Esta es la verdad. La luz se apaga. El niño-adulto se ha hecho viejo y está desnudo otra vez. La casa vacía ahora es un páramo yermo y solitario. La soledad hace buena compañía cuando la epifanía ha revelado los secretos olvidados. El niño-adulto-anciano echa a volar, se eleva al cielo azul limpio de nubes, ya no llueve ni nunca llovió.

Nunca y siempre son momentos, medidas imprecisas pero preciosas de tiempo, ese inconstante mentor. El niño-adulto-anciano vuela, vuela alto hacia ese lugar que le es destinado. Allí donde está la inspiración, la creación artística, la zona de encuentro entre musas y artistas, donde el olvido no depende de uno mismo, sino de una hoja de papel en negro. Allí vuela, vuela, vuela…

Y cae.

Porque es tarde. Tarde para madrugar.

Pero no para soñar.

Como decía, que hayáis entendido o no una sola de mis palabras, es algo que me es tan indiferente como vuestra misma existencia. Aunque admito que, tras dos años escribiéndoos, empiezo a pensar seriamente que no podría vivir sin vosotros.

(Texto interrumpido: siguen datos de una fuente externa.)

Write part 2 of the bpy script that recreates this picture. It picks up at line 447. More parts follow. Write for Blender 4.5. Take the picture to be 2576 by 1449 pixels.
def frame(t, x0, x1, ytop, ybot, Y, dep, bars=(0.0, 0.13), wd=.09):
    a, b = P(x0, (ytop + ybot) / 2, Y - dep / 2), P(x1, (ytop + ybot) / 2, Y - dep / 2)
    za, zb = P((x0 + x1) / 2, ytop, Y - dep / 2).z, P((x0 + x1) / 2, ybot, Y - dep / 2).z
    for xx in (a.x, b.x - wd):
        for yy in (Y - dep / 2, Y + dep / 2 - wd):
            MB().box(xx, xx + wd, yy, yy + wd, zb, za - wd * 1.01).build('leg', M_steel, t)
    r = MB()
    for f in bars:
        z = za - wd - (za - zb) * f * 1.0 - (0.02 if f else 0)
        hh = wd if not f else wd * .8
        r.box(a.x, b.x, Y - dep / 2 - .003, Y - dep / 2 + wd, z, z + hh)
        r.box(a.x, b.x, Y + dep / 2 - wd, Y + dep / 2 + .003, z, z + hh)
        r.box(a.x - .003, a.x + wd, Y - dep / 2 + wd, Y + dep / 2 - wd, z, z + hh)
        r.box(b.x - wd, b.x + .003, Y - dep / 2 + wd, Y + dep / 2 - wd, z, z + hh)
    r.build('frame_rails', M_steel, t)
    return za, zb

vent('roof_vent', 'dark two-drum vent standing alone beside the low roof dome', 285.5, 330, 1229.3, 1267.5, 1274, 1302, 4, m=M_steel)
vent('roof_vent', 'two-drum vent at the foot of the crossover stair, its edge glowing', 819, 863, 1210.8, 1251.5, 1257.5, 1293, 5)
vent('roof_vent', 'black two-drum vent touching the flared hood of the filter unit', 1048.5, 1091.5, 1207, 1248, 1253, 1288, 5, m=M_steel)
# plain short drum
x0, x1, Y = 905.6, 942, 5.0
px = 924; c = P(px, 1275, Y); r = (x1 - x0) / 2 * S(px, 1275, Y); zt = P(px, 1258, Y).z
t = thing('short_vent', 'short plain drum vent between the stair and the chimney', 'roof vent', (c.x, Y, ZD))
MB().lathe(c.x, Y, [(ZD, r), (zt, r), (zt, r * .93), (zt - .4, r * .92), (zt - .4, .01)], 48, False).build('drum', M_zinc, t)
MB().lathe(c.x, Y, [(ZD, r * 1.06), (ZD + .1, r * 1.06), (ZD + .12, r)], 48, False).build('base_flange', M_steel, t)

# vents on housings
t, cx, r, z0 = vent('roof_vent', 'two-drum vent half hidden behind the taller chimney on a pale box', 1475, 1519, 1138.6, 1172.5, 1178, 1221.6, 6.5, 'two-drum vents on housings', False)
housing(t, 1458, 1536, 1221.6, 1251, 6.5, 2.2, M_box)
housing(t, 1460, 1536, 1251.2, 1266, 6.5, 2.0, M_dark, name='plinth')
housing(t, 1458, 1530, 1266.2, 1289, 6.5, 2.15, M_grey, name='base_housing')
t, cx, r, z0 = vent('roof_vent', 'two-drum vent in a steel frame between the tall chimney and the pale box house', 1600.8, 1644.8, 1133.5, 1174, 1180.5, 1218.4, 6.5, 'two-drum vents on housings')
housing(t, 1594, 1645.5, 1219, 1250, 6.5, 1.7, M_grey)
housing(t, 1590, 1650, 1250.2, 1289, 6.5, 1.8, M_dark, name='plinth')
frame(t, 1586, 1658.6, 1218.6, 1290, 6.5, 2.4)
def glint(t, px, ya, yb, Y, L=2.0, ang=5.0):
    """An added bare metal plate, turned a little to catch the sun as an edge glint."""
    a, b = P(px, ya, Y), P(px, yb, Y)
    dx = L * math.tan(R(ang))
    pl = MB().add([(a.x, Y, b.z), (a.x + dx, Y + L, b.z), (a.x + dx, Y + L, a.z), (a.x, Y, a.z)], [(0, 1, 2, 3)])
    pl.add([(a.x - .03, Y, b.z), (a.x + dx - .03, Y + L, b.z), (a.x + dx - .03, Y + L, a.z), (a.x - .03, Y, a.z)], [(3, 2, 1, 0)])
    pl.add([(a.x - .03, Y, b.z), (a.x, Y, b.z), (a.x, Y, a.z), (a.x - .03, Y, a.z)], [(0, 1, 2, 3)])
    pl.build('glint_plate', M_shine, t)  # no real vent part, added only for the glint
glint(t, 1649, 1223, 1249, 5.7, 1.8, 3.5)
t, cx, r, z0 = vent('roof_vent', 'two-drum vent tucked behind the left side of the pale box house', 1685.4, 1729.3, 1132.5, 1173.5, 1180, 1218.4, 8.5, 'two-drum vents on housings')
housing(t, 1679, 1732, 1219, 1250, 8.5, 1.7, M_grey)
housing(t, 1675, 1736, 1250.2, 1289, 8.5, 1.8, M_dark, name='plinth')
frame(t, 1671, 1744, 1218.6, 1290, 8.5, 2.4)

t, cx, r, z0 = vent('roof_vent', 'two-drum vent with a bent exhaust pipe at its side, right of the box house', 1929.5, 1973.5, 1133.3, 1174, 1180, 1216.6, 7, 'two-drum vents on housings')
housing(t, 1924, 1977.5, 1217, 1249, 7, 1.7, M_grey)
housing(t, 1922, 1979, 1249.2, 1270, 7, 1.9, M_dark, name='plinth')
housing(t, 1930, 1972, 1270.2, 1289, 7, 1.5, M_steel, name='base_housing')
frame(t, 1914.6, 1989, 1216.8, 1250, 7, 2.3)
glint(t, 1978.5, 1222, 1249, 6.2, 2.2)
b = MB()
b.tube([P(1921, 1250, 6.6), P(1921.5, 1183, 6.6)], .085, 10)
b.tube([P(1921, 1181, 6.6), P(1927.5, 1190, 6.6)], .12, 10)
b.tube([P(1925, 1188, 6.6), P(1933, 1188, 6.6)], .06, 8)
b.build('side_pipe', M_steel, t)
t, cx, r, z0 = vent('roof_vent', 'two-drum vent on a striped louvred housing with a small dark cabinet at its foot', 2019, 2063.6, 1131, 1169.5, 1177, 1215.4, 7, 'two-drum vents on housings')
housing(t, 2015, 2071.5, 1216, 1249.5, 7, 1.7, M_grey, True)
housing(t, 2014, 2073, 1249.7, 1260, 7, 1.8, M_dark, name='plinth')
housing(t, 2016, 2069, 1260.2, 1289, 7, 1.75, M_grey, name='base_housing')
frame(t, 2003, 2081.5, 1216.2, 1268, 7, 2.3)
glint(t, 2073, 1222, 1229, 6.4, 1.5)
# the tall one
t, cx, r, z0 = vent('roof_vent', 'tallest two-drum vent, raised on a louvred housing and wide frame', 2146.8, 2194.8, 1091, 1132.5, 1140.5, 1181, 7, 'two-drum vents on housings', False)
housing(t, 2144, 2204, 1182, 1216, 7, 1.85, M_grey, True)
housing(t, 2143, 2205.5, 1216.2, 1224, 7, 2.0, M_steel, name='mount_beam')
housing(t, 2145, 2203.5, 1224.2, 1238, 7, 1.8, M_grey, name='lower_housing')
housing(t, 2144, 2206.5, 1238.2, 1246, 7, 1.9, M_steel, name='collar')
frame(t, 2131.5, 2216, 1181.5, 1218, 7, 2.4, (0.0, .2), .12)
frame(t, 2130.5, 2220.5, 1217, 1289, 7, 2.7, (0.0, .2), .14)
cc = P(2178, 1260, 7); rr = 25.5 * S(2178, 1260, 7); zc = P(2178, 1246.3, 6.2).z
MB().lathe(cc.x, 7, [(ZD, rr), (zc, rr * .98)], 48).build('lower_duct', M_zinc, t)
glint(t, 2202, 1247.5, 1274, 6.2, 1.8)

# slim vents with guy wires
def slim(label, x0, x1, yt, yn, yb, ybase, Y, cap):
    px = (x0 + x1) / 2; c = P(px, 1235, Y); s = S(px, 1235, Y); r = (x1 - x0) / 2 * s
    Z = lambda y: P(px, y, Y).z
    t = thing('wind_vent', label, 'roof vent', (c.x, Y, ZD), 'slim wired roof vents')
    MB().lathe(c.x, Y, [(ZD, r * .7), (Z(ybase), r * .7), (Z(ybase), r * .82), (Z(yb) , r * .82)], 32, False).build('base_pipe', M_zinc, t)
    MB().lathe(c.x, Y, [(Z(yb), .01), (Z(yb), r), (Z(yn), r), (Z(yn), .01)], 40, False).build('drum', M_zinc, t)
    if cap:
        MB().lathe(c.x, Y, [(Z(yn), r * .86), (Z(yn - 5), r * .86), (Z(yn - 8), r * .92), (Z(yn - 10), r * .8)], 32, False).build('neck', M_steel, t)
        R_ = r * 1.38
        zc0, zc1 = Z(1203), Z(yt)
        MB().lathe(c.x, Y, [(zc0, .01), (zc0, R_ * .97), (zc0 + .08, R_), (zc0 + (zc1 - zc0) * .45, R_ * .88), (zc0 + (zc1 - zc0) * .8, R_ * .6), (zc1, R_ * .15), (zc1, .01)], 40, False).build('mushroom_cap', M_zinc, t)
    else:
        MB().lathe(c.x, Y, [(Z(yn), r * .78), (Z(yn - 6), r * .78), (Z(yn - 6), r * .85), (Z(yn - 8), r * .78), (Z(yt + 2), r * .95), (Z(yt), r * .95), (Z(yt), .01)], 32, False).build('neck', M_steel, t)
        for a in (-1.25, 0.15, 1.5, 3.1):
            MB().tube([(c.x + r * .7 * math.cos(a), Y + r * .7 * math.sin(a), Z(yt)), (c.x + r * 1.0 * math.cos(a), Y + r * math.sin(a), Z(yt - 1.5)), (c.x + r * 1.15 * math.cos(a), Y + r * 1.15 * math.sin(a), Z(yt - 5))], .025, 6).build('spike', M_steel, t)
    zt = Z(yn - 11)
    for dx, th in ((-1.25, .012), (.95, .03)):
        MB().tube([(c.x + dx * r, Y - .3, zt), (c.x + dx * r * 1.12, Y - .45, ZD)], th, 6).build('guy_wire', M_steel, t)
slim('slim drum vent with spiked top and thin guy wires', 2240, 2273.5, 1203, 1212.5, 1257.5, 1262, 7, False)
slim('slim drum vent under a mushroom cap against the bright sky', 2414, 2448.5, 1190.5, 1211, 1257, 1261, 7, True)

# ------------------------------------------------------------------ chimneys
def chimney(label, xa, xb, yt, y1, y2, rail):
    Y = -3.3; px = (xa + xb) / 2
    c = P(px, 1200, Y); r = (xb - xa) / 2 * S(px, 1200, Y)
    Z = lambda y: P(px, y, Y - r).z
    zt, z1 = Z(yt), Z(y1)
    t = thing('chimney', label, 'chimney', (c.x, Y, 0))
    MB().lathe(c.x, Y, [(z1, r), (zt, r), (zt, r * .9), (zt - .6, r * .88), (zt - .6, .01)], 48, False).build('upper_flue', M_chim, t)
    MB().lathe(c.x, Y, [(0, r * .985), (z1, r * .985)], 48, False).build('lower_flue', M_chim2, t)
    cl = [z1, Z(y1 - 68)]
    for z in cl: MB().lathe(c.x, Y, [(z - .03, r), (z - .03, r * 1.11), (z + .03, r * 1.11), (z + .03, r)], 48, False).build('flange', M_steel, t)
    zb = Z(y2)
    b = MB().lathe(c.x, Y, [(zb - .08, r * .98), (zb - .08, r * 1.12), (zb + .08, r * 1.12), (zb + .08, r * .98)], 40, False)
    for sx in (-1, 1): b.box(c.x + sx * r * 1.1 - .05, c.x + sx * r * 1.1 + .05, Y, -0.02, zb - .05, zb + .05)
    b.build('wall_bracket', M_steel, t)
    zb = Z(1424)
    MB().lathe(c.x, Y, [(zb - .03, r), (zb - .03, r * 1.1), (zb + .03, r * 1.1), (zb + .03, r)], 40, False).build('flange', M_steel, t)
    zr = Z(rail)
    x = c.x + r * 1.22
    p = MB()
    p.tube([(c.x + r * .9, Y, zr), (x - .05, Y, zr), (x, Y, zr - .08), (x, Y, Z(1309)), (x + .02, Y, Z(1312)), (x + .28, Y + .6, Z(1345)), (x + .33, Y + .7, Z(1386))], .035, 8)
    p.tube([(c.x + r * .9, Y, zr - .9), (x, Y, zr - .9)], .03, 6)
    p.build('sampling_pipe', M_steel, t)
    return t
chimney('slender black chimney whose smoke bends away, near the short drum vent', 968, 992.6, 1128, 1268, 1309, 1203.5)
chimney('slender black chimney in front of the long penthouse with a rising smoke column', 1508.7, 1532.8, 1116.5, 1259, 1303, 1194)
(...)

Pero no os hagáis ilusiones, sigo esperando el día (o el año) en que me decida a arrasaros.

Claro que aun así seguiréis formando parte de mí, como yo de este micro-universo que se hace llamar diálogo lector-escritor, que en el fondo son la misma cosa.


“Todo lo que se sueña no puede dejar de soñarse.”
Gaiman, Neil

“Uno a uno, todos somos mortales; juntos, somos eternos.”